New Westminster and Port Coquitlam fight against climate protection by restricting property owners from upgrading their buildings, says new data

By Brandon Harding, Vice President

New Westminster and Port Coquitlam fight against climate protection by restricting property owners from upgrading their buildings, says new data. A study released by FortisBC shows how minor improvements can lead to reducing emissions by the equivalent of 43,000 gas-powered cars. “The basic upgrades alone reduce domestic hot water energy use by an average of about 12 percent per year”, this has a significant impact on our ecological footprint. If the basic upgrades have substantial differences, then imagine the premium upgrades from a full building retrofit.
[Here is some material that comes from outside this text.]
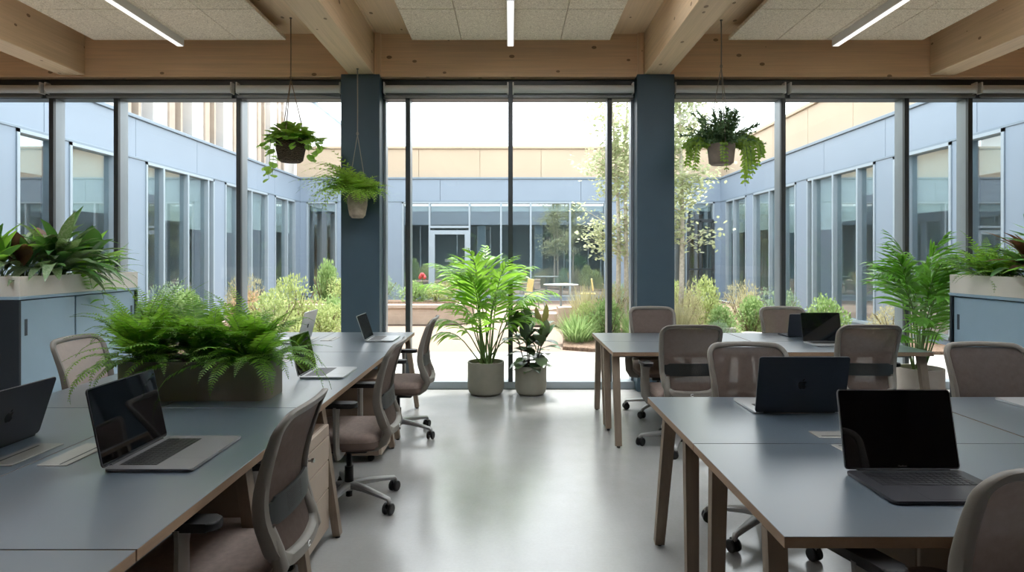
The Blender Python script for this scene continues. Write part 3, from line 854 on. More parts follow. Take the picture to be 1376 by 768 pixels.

Add up triple-paned windows, reinsulated walls, new high-efficiency boiler and hot water systems, LED lighting, watertight faucets and taps, and so much more that go into revitalizing a sixty-year-old plus rental building. What these municipalities fail to understand is that most of our existing rental stock was built pre rent controls, and every building component is old and inefficient. In most cases, the entire building is better suited to be stripped of all the original material and replaced with the latest environmentally sound product.

If communities want green cities, we need to support and aid the people working towards that goal. Tenants and leaders should be supportive of any owner looking to improve their environmental impact and not demonize them for causing a disruption for the work to occur. In recent climate marches, we have seen renters suing our leaders for their lack of action on climate change. On the other hand, they fight, appeal, shame, and victimize owners involved in making the necessary improvements to reduce emissions. We have seen councillors attend rallies fighting for properties not to be upgraded and left with existing inefficient components. Our building codes are at very high standards relative to other parts of the world. Any builder doing renovations must follow these building codes in order to get occupancy permits and be able to rent out their units after the work is completed. When you remove barriers and red tape, you allow these buildings to realize these critical enhancements. If leaders truly want to stop climate change, they need to ignore the rhetoric of hypocritical renters and move towards supporting property owners trying to upgrade to higher efficiency buildings.